Problem requirements:
Print, word for word, every line from the beginning of the listing up to and including the line with "SC.camera = cam_o". Pictures are to be excluded.

:::::

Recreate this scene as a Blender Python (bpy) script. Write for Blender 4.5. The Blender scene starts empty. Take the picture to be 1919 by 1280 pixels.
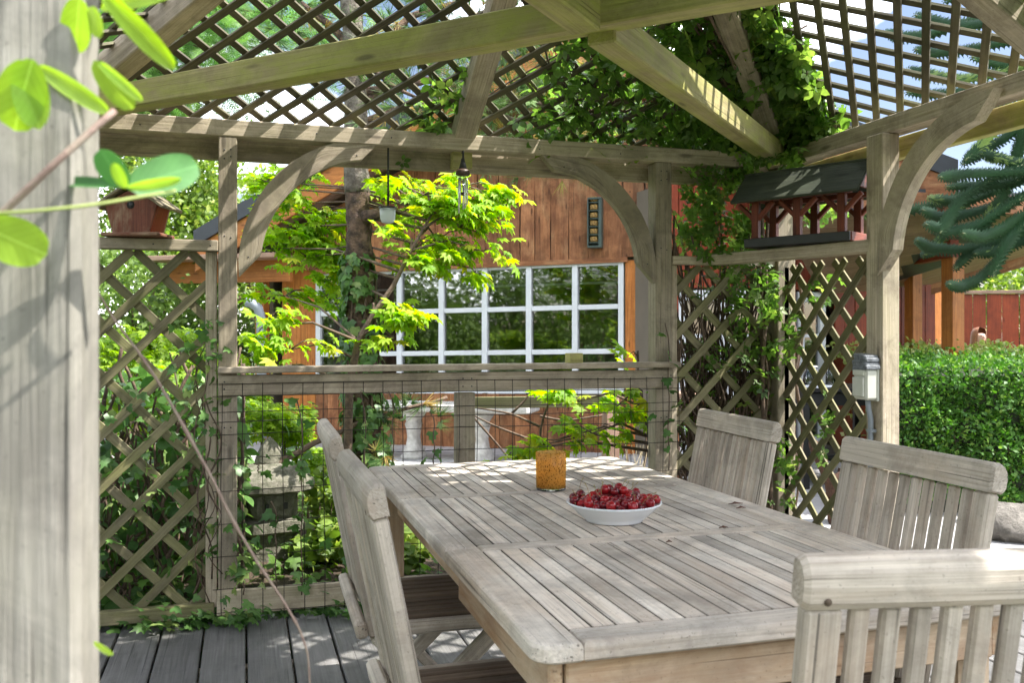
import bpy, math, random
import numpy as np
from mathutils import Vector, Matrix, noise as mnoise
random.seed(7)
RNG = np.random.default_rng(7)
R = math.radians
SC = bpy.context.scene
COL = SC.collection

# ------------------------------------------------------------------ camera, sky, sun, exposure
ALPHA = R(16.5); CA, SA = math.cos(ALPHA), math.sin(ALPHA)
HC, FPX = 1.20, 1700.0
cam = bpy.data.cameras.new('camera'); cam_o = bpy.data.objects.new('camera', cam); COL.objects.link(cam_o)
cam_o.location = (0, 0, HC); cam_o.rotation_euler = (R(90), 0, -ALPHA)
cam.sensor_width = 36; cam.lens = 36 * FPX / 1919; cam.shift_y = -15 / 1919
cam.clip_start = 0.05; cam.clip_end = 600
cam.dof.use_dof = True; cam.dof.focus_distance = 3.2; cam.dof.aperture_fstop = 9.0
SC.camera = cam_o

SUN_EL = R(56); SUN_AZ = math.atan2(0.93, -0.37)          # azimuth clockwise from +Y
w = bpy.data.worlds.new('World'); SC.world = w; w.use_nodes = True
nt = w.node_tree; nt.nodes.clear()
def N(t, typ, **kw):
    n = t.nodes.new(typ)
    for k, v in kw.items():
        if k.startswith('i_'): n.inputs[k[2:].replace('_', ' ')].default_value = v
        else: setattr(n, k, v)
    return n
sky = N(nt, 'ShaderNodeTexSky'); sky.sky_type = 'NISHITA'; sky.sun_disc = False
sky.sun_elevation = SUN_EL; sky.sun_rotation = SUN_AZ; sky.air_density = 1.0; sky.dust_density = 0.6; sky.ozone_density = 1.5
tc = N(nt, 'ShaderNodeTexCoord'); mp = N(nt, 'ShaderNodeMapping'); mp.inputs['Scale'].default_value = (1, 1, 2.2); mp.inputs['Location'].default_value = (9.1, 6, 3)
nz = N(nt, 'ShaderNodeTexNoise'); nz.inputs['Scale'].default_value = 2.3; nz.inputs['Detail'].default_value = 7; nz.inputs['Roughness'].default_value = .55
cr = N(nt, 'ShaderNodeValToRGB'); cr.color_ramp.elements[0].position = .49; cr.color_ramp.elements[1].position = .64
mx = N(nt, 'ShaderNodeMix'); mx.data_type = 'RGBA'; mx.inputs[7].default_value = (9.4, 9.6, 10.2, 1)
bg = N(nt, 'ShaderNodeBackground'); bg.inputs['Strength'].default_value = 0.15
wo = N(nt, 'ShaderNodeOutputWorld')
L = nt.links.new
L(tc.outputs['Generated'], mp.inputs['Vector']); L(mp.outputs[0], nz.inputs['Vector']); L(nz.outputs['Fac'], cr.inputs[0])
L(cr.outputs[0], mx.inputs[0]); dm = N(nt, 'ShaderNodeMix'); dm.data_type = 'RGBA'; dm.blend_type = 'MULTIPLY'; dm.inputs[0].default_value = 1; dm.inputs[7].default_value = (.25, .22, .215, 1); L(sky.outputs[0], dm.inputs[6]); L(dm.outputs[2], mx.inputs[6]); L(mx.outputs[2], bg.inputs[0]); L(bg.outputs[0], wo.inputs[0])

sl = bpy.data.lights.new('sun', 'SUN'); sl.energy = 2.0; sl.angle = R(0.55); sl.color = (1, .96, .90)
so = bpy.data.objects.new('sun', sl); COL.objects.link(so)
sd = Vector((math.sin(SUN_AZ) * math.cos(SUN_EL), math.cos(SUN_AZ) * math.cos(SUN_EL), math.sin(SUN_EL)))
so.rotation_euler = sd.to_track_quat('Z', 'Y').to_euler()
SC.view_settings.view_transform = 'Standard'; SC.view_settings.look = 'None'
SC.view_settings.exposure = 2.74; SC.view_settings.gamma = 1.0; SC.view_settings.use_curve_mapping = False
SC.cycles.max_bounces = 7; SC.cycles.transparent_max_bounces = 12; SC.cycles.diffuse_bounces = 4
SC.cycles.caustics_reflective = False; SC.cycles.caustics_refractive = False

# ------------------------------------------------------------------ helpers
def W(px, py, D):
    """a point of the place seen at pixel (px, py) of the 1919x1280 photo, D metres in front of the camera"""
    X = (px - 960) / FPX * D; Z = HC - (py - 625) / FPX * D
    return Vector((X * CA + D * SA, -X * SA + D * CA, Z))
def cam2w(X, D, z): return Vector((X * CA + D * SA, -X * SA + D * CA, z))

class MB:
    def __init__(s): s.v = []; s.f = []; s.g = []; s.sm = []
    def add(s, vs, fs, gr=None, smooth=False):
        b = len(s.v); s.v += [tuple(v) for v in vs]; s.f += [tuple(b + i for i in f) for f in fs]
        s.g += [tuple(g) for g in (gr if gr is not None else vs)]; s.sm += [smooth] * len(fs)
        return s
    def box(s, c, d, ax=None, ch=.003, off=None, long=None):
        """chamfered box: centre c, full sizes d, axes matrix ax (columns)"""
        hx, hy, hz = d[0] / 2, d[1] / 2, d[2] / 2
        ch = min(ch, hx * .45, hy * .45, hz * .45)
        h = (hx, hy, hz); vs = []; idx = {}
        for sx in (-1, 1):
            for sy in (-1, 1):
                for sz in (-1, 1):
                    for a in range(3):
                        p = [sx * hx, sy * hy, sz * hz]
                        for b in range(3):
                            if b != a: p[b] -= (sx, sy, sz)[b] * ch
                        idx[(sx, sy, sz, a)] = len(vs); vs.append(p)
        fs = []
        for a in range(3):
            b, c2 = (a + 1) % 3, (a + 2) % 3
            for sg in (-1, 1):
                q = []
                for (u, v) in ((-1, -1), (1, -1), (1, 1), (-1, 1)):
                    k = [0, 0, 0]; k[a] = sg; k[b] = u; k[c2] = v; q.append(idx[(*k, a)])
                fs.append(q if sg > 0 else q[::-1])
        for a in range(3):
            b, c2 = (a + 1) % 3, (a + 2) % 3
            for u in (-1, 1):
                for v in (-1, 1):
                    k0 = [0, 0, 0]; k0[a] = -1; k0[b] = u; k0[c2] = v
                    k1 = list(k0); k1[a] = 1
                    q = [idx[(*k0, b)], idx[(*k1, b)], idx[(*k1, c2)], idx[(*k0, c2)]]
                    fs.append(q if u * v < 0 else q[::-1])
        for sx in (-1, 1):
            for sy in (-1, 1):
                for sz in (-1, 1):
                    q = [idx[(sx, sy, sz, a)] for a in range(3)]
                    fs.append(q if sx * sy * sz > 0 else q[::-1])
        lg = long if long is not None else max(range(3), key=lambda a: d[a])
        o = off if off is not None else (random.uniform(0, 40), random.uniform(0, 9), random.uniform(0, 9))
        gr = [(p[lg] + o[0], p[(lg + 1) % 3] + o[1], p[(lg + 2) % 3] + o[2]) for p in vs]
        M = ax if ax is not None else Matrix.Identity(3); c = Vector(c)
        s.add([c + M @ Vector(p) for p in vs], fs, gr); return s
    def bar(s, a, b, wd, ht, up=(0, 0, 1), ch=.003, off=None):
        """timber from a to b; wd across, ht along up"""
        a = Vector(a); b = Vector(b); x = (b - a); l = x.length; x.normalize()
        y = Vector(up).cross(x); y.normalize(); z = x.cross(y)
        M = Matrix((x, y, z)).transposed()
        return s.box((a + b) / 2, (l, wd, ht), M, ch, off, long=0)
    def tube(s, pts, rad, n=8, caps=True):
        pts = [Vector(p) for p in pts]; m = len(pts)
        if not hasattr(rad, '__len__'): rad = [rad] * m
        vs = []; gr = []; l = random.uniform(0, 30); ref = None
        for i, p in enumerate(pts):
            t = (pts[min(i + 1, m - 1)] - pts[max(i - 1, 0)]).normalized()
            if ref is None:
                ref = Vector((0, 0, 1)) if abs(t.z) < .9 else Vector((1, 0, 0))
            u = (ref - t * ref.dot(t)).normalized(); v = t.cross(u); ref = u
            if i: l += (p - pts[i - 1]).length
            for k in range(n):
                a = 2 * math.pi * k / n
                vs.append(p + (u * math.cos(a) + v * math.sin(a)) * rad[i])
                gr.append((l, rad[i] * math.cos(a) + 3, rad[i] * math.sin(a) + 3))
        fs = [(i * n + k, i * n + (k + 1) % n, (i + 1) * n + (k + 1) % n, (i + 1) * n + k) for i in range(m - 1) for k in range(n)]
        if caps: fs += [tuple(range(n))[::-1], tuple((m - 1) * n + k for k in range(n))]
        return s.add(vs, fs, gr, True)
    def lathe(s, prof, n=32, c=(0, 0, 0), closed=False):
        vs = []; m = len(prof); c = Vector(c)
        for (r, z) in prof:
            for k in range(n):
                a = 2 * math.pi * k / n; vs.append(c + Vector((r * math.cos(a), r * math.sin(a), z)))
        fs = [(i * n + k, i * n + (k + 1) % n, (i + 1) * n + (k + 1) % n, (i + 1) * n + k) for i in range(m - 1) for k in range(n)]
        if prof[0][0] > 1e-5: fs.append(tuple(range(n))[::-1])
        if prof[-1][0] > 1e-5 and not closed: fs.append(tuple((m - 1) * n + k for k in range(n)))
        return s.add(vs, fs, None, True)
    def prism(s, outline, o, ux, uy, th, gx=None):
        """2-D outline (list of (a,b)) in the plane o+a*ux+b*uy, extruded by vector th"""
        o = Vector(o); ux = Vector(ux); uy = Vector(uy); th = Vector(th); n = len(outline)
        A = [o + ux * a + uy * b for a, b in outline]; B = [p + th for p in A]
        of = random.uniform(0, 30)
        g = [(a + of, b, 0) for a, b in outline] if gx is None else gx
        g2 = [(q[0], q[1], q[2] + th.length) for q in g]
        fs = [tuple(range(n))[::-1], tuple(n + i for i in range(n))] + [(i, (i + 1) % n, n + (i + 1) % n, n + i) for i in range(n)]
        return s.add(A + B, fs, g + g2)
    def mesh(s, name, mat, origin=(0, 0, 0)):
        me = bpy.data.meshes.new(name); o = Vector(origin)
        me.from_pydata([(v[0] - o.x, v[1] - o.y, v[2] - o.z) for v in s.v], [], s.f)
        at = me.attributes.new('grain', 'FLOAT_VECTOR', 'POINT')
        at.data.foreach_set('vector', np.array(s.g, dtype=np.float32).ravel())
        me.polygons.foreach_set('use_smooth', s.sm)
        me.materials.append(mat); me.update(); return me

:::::

Correct response:
Recreate this scene as a Blender Python (bpy) script. Write for Blender 4.5. The Blender scene starts empty. Take the picture to be 1919 by 1280 pixels.
import bpy, math, random
import numpy as np
from mathutils import Vector, Matrix, noise as mnoise
random.seed(7)
RNG = np.random.default_rng(7)
R = math.radians
SC = bpy.context.scene
COL = SC.collection

# ------------------------------------------------------------------ camera, sky, sun, exposure
ALPHA = R(16.5); CA, SA = math.cos(ALPHA), math.sin(ALPHA)
HC, FPX = 1.20, 1700.0
cam = bpy.data.cameras.new('camera'); cam_o = bpy.data.objects.new('camera', cam); COL.objects.link(cam_o)
cam_o.location = (0, 0, HC); cam_o.rotation_euler = (R(90), 0, -ALPHA)
cam.sensor_width = 36; cam.lens = 36 * FPX / 1919; cam.shift_y = -15 / 1919
cam.clip_start = 0.05; cam.clip_end = 600
cam.dof.use_dof = True; cam.dof.focus_distance = 3.2; cam.dof.aperture_fstop = 9.0
SC.camera = cam_o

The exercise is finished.